Interview: In Houston, Career Survey Highlights Artist Mel Chin's Engagement with Asia
Recently named one of artnet's "50 Most Exciting Artists of 2014," American conceptual artist Mel Chin has launched the Houston leg of Mel Chin: Rematch, a traveling retrospective organized by the New Orleans Museum of Art.
A collaboration between Asia Society Texas Center, the Blaffer Art Museum, the Contemporary Arts Museum Houston, and the Station Museum of Contemporary Art, the Houston presentation of Mel Chin: Rematch represents something of a homecoming for the artist, who was born in that city in 1951. It encompasses 60 artworks, dating from circa 1974 to the present, that highlight Chin's broad range of subject matter, materials, and formal approaches. Each of the six works on view at Asia Society Texas Center extends the artist's connection to the culture, history, and aesthetics of Asia.

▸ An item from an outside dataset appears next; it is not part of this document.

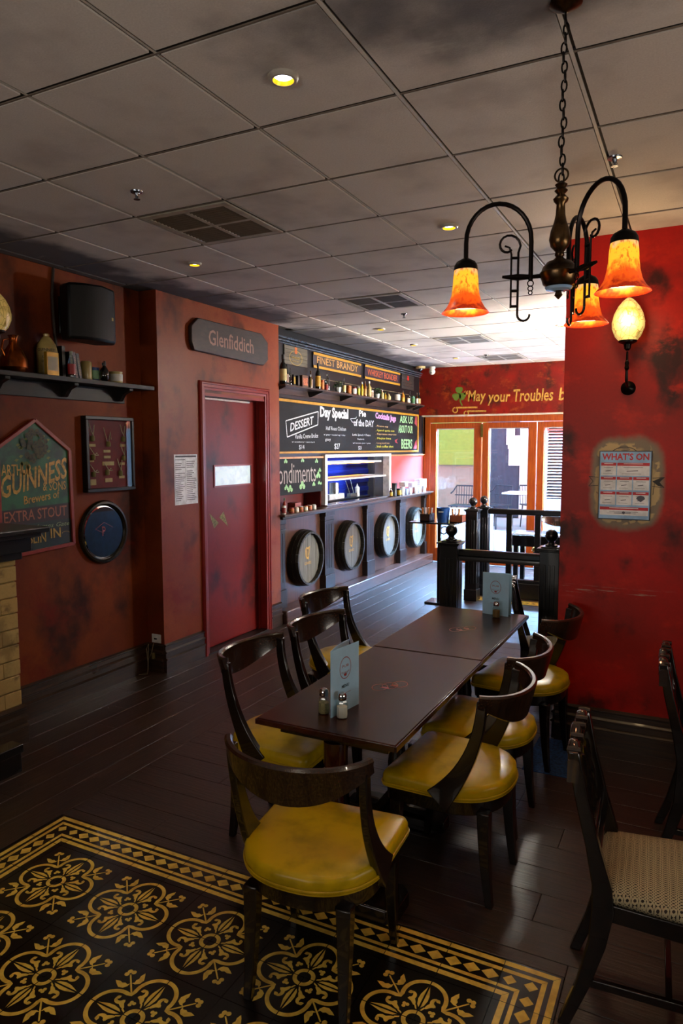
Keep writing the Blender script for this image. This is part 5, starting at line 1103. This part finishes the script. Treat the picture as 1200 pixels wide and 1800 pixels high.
# ---------------- wall with poster and lamp ----------------
t = thing('event_poster', "framed blue poster headed WHAT'S ON with red-topped boxes on the red wall", 'poster', (-.39, 4.58, 1.45)); YW = 4.575; x0, x1, z0, z1 = -.541, -.245, 1.445, 1.862
part('frame', MB(M('101c38', .3)).box((x0, 4.562, z0), (x1, 4.58, z1)), t, .002)
part('sheet', wallF(MB(M('9cc8f4', .4)), 4.5615).poly([(x0+.006, z0+.006), (x1-.006, z0+.006), (x1-.006, z1-.006), (x0+.006, z1-.006)], 0), t)
RP = M('d01c2c', .45); WP = M('fafaff', .45); b = wallF(MB(RP), 4.5612); b.text("WHAT'S ON", x0+.016, z1-.056, .264, .042, 0, bold=.03); part('poster_heading', b, t); b = wallF(MB(RP), 4.5612); c = MB(WP); wallF(c, 4.5612); k_ = MB(M('5a5a68', .6)); wallF(k_, 4.5606)
def pbox(xa, xb, za, zb):
    c.poly([(xa, za), (xb, za), (xb, zb-.018), (xa, zb-.018)], 0); b.poly([(xa, zb-.018), (xb, zb-.018), (xb, zb), (xa, zb)], 0); n = max(2, int((zb-za)/.02)-1)
    k_.bar((xa+(xb-xa)*.2, zb-.028), (xb-(xb-xa)*.2, zb-.028), .002, 0, .0002); k_.bar((xa+(xb-xa)*.3, (za+zb)/2-.012), (xb-(xb-xa)*.35, (za+zb)/2-.008), .004, 0, .0002); k_.bar((xa+(xb-xa)*.15, za+.012), (xb-(xb-xa)*.25, za+.012), .0015, 0, .0002)
    W2 = MB(); 
X = [x0+.012, x0+.098, x0+.104, x0+.19, x0+.196, x1-.012]
pbox(X[0], X[1], 1.712, 1.79); pbox(X[2], X[5], 1.712, 1.79)
for za in (1.625, 1.535):
    for q in (0, 2, 4): pbox(X[q], X[q+1], za, za+.08)
pbox(X[0], X[5], 1.472, 1.522); k_.poly(circ(((x0+x1)/2, 1.488), .009, 12), .0003); k_.poly([(X[4]+.02, 1.575), (X[4]+.045, 1.555), (X[4]+.07, 1.575), (X[4]+.062, 1.59), (X[4]+.045, 1.595), (X[4]+.028, 1.59)], .0003)
w2 = wallF(MB(WP), 4.5606)
for xa, xb, zb in ((X[0], X[1], 1.79), (X[2], X[5], 1.79), (X[0], X[1], 1.705), (X[2], X[3], 1.705), (X[4], X[5], 1.705), (X[0], X[1], 1.615), (X[2], X[3], 1.615), (X[4], X[5], 1.615), (X[0], X[5], 1.522)): w2.bar((xa+(xb-xa)*.2, zb-.006), (xb-(xb-xa)*.2, zb-.006), .004, 0, .0002)
part('red_print', b, t); part('white_boxes', c, t); part('small_print', k_, t); part('box_titles', w2, t)
# painted ribbon crest partly hidden by the poster
b = wallF(MB(M('1c1410', .5)), 4.579); b.ring((-.40, 1.815), .085, .09, .0002, 24, .25, PI-.25, .8); b.ring((-.40, 1.80), .078, .081, .0002, 24, .3, PI-.3, .8)
for s_, xe in ((-1, -.60), (1, -.175)):
    xi = -.545 if s_ < 0 else -.24; P = lambda u, z: (xi+(xe-xi)*u, z); seq = [P(0, 1.70), P(1, 1.705), P(.55, 1.675), P(1, 1.645), P(0, 1.65)]
    for i in range(4): b.bar(seq[i], seq[i+1], .003, 0, .0002)
b.poly([(-.24, 1.68), (-.20, 1.70), (-.178, 1.704), (-.20, 1.675), (-.178, 1.648), (-.21, 1.655)], .0003); b.bar((-.555, 1.61), (-.545, 1.60), .003, 0, .0002); b.bar((-.235, 1.60), (-.228, 1.67), .003, 0, .0002)
part('painted_crest', b, WALLP)
# wall lamps
GLOBE = N('cracked_amber_glass'); _p = GLOBE.pos(False); _v = GLOBE.n('ShaderNodeTexVoronoi', feature='DISTANCE_TO_EDGE'); _v.inputs['Scale'].default_value = 34; _mp = GLOBE.n('ShaderNodeMapping'); _mp.inputs['Scale'].default_value = (1, 1, .6); GLOBE.l(_p, _mp.inputs[0]); GLOBE.l(_mp.outputs[0], _v.inputs['Vector'])
_cr = GLOBE.ramp(_v.outputs['Distance'], .0, .05); _c = GLOBE.mix(GLOBE.math('MULTIPLY', _cr, GLOBE.ramp(GLOBE.noise(_p, 12, 3), .25, .5)), '9c7c34', 'f0d078')
GLOBE = GLOBE.set(_c, .25, coat=.4, emi=_c, es=.85)
BRZ = M('1a1410', .3, .8, var=.3, scale=20); HOT = M('ffe8c0', .4, emi='fff0d0', es=9)
GLOBEOFF = GLOBE.copy(); GLOBEOFF.node_tree.nodes['Principled BSDF'].inputs['Emission Strength'].default_value = .08
def sconce(x, y, z, n, label, watts, lc=(1, .70, .36)):
    """n: outward direction of the wall"""
    t = thing('wall_lamp', label, 'lamp', (x, y, z)); n = Vector(n); o = n*.14
    bp_ = MB(BRZ); u = n.cross(Vector((0, 0, 1)))
    bp_.frame((0, 0, 0), u, Z_, n) if True else None
    bp_.lathe([(.042, 0), (.042, .008), (.034, .016), (.028, .022), (.012, .03), (.016, .045), (.001, .052)], seg=20); part('backplate', bp_, t, world=False)
    pts = [Vector((0, 0, .0))+n*.03, Vector((0, 0, .012))+n*.09, Vector((0, 0, .03))+n*.125, Vector((0, 0, .07))+o, Vector((0, 0, .2))+o]; part('arm', MB(BRZ).tube(pts, [.008, .008, .009, .008, .006]), t, world=False)
    part('stem_collar', MB(BRZ).lathe([(.007, .09), (.014, .105), (.010, .12), (.013, .135), (.007, .15)], tuple(o), 14), t, world=False)
    part('gallery', MB(BRZ).lathe([(.008, .205), (.018, .215), (.022, .24), (.050, .252), (.052, .262), (.046, .262), (.02, .25)], tuple(o), 20), t, world=False)
    part('glass_globe', MB(GLOBE if watts else GLOBEOFF).lathe([(.045, .255), (.070, .285), (.088, .33), (.090, .365), (.080, .41), (.058, .455), (.032, .487), (.012, .503), (.001, .506)], tuple(o), 28), t, world=False)
    if not watts: return
    l = bpy.data.lights.new('wall_lamp_glow', 'POINT'); l.energy = watts; l.color = lc; l.shadow_soft_size = .09; lo = bpy.data.objects.new('wall_lamp_glow', l); COL.objects.link(lo); lo.parent = t; lo.location = o*1.05+Vector((0, 0, .37)); lo.location = o+n*.12+Vector((0, 0, .37))
sconce(-.392, 4.58, 2.235, (0, -1, 0), 'bronze wall lamp with egg-shaped cracked amber globe on the red wall', 9)
sconce(-4.11, 3.05, 2.36, (1, 0, 0), 'unlit bronze wall lamp with pale amber globe cut off by the left picture edge', 0)
sconce(-.767, 7.2, 2.30, (-1, 0, 0), 'added unseen bronze wall lamp behind the red pillar edge, facing the barrels', 150, (1, .93, .80))  # unseen lamp added to light the mirror view and far ceiling
# ---------------- chandelier ----------------
AMB = N('amber_art_glass'); _p = AMB.pos(False); _s = AMB.n('ShaderNodeSeparateXYZ'); AMB.l(_p, _s.inputs[0])
_h = AMB.math('ADD', _s.outputs[2], AMB.math('MULTIPLY', AMB.math('SUBTRACT', AMB.noise(_p, 45, 4), .5), .09))
_c = AMB.mix(AMB.ramp(_h, -.075, -.12), 'ffb428', 'e0500c'); _c = AMB.mix(AMB.ramp(_h, -.125, -.158), _c, '8c1c06'); _c = AMB.mix(AMB.ramp(_h, -.06, -.03), _c, 'dcb070')
_c = AMB.mix(AMB.math('MULTIPLY', AMB.ramp(AMB.noise(_p, 110, 3, (1, 1, .5)), .52, .64), .7), _c, 'b03008'); AMB = AMB.set(_c, .35, coat=.2, emi=_c, es=1.1)
BRS = M('5c4428', .28, .85, var=.35, scale=18, col2='241a12'); BRK = M('1c1614', .35, .8, var=.2, scale=20)
CX, CY = -.389, 2.193
t = thing('chandelier', 'three-armed bronze chandelier with amber bell glass shades hanging on a chain', 'chandelier', (CX, CY, 3.15))
P = lambda z: z-3.15
part('ceiling_canopy', MB(BRS).lathe([(.045, -.001), (.046, -.008), (.03, -.018), (.012, -.026), (.006, -.03)], seg=24), t, world=False)
ch = part('chain', MB(BRK).tube([(0, 0, -.028), (0, 0, -.034)], .003), t, world=False)
nl = 18
for k in range(nl):
    z0 = -.034-k*.0257; b = MB(BRK); pts = []; jx = .003*math.sin(k*1.3)
    for j in range(12):
        a = 2*PI*j/12; u, v = .0075*math.cos(a), .0165*math.sin(a); pts.append((jx+u, 0, z0-.0165+v) if k % 2 else (jx, u, z0-.0165+v))
    b.tube(pts, .0026, 6, True); part('chain_link', b, ch, world=False)
part('top_ring', MB(BRS).tube([(.019*math.cos(2*PI*j/20), .0, P(2.672)+.019*math.sin(2*PI*j/20)) for j in range(20)], .0028, 6, True), t, world=False)
body = [(.004, 2.656), (.008, 2.652), (.018, 2.645), (.012, 2.636), (.019, 2.628), (.010, 2.618), (.022, 2.605), (.020, 2.598), (.012, 2.59), (.014, 2.56), (.018, 2.54), (.027, 2.515), (.031, 2.49), (.026, 2.47), (.012, 2.455), (.014, 2.445), (.010, 2.44), (.020, 2.43), (.036, 2.425), (.048, 2.41), (.052, 2.398), (.056, 2.395), (.056, 2.389), (.050, 2.375), (.046, 2.362), (.032, 2.352), (.02, 2.350), (.008, 2.349), (.009, 2.338), (.012, 2.33), (.005, 2.322), (.001, 2.318)]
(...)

To learn more, Asia Blog caught up with Chin via email for his reflections on the exhibition.
Mel Chin: Rematch has been billed as "the most expansive survey of Chin's work to date." In putting together a retrospective of a four-decade career, did you uncover any recurring sources of inspiration for your work?
Miranda Lash (then the curator at the New Orleans Museum of Art) uncovered a recurring mutability in artworks in service to conceptualism not preoccupied with stylistic conformity or brand.
You engage with challenging political themes in many of your works, such as democratization (Our Strange Flower of Democracy) and al-Qaeda (Geometry of Wrath). What are some memorable responses you've received to some of these pieces?
Some express surprise to me that the Geometry of Wrath is derived from the charting of financial transactions of a terrorist group and that Strange Flower is an exact-scale bamboo replica of a U.S. BLU-82 ("Daisy Cutter") bomb. My bomb is rendered in cargo cult fashion while the real ones were used extensively in Vietnam and eventually in Afghanistan as PSYOP (psychological operations) terror weapons.
We're curious to know what's next after a career-long retrospective. Can we look forward to any new projects in 2015?
I'm still curious, too. It has already driven me to new projects that must remain under wraps for now.
You busted out the guitar at the Mel Chin: Rematch opening a couple of weeks ago. What's your go-to music for performing live? Any other hidden talents we should know about?
Since I write my own songs, I suppose it's an internal calling. I'm interested in the empathy because it needs to be nurtured and what talent I have may help convey its presence.
Mel Chin: Rematch remains on view at Asia Society Texas Center in Houston through April 19.